次に「タモリ倶楽部」から別なオファーが来る。企画は「新人マネージャー研修会」。
俺、新人じゃないですよ。
「いいんですいいんです。」
でもタレントの宣伝になったらいいか…。
じゃあビシバシステムのスケジュール確認して…
「いやいや、あの水戸黄門やってる今野さんのマネージャーということで」
何だと!
まさか今野さんありきのオファーではないだろうなあ?
マネージャー主体の回だったのだが、ひとりジジイが混じっているのでよくいじられていた。放送された番組での今野さんはチャーミングだったなあ。その後も構成作家で入っていた高橋洋二氏の“恩返し企画”、「人力舎ギャグ百連発」前後編とかやってもらった。
が、「タモリ倶楽部」といえば忘れられない悲しい記憶がある。仲良くさせていただいた番組プロデューサーが突然亡くなったのだ。高速の出口付近での自動車事故だった。身元がわからなかったが、焼け残った腕時計で誰か特定できたのだという。
葬儀は雨の降るやたら寒い日だった。この方が亡くなってからなんだか人力舎への仕事が減っちゃったみたい。

さて、今野さんに話を戻す。
次は舞台役者になるのだ。
マルセ太郎さんに誘われたのだ。
マルセさんは、それまでは「スクリーンのない映画館」というタイトルのシリーズで「泥の河」や「殺陣師段平」などの映画を一人語りする舞台をやっていた。これが好評だった。永六輔さんの後押しもあり、あれよあれよという間に評価が上がり文化人的な扱いをされ始め、巨匠となってしまった。
それがなにがきっかけだったのか、「マルセカンパニー」という集団で演劇の世界に挑戦しようというのだ。
この話は詳しくは書かない。既にたくさんの人が絶賛した文章をかいているから。
毎回舞台に出ていた今野さんは輝いて見えたなあ。
セリフがなかなか覚えらんなくってよお。
と言っていたが、なんか楽しそうだったなあ。そのまんまのキャラクターで役になりきっていた。当て書きだったのか。
マルセカンパニーという居場所を見つけ仲間たちができたこと。
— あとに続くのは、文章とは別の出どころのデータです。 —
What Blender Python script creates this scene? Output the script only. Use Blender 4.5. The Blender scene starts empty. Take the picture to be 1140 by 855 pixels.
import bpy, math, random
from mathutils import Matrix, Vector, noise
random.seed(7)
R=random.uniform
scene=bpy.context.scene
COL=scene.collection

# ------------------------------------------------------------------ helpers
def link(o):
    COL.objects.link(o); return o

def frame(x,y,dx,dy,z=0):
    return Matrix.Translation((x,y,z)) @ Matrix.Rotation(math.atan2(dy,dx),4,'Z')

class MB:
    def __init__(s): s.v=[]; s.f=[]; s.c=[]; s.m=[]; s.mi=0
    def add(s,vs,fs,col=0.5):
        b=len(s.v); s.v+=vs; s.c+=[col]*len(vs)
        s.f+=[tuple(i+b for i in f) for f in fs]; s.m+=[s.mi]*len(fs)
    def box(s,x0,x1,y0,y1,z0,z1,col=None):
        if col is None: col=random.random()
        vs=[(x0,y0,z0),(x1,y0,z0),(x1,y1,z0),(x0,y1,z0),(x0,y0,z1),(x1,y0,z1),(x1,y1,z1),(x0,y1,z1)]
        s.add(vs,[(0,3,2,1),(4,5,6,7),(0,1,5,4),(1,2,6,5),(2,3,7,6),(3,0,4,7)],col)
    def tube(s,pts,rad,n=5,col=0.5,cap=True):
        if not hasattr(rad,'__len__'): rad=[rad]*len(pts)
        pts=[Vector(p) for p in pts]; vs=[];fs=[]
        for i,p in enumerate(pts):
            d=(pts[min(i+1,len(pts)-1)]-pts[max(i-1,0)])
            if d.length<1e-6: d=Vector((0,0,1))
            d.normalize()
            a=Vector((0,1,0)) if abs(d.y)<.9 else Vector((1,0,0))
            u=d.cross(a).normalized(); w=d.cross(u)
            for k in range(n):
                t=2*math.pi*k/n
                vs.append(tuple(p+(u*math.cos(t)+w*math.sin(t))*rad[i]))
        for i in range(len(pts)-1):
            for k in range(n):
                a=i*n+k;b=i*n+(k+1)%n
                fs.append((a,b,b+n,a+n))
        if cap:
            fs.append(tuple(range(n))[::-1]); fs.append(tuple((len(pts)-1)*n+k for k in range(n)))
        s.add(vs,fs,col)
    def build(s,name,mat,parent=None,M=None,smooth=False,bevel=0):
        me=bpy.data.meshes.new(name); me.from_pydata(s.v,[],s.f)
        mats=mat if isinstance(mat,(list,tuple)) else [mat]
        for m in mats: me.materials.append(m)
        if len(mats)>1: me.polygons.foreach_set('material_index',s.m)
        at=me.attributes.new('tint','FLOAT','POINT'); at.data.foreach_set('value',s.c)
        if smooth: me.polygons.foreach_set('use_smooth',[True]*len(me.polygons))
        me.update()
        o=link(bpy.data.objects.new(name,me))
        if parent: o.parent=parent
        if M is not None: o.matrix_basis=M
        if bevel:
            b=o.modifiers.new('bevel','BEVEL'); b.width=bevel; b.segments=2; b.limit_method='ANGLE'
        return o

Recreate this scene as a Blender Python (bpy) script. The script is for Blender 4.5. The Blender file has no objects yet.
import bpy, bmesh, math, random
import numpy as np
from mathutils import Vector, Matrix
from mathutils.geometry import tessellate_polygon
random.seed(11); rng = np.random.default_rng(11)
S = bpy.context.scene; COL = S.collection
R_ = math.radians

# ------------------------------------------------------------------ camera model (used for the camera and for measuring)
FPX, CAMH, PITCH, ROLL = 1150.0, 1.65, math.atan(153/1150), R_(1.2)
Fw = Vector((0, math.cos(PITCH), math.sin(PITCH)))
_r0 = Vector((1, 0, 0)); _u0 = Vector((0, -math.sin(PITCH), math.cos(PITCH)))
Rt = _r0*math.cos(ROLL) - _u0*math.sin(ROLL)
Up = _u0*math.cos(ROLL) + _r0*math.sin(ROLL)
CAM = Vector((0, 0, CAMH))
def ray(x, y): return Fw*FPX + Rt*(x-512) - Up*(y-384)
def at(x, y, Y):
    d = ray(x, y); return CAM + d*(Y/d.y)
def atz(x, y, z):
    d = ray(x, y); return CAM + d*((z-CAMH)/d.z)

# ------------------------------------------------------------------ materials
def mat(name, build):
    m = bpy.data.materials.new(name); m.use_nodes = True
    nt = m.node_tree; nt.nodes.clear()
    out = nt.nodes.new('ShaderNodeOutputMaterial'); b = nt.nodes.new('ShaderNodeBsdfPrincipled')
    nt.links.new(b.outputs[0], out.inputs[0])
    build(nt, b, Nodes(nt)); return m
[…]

それが今野さんに力を与えていたように思う。
最後に今野さんが輝いていたのは、マルセ太郎さんが亡くなった後のお別れ会。
トークに接客に、まるで主役のように振る舞っていたような気がする。
その後の今野さんの記憶はあまりない。
しばらくして田舎の山形に帰ることにしたと聞いた。
亡くなったと知ったのもだいぶ後のことだ。
汚いストーブでやいた餅をバンバン叩いて「ほら食え」、かな漢字タイプをひっくり返して文字をバラバラにした時の「こんのお、役立たずー!」、「行けばわかるさ」のいい加減さ、間違った仕事の情報とか一千万以上の赤字つくって「ぐへへへへー。」、入れ歯の調子が悪くてプピー、新人マネージャー研修会でのかわいい表情。
全てが愛おしく想い出せる今野さんだったなあ。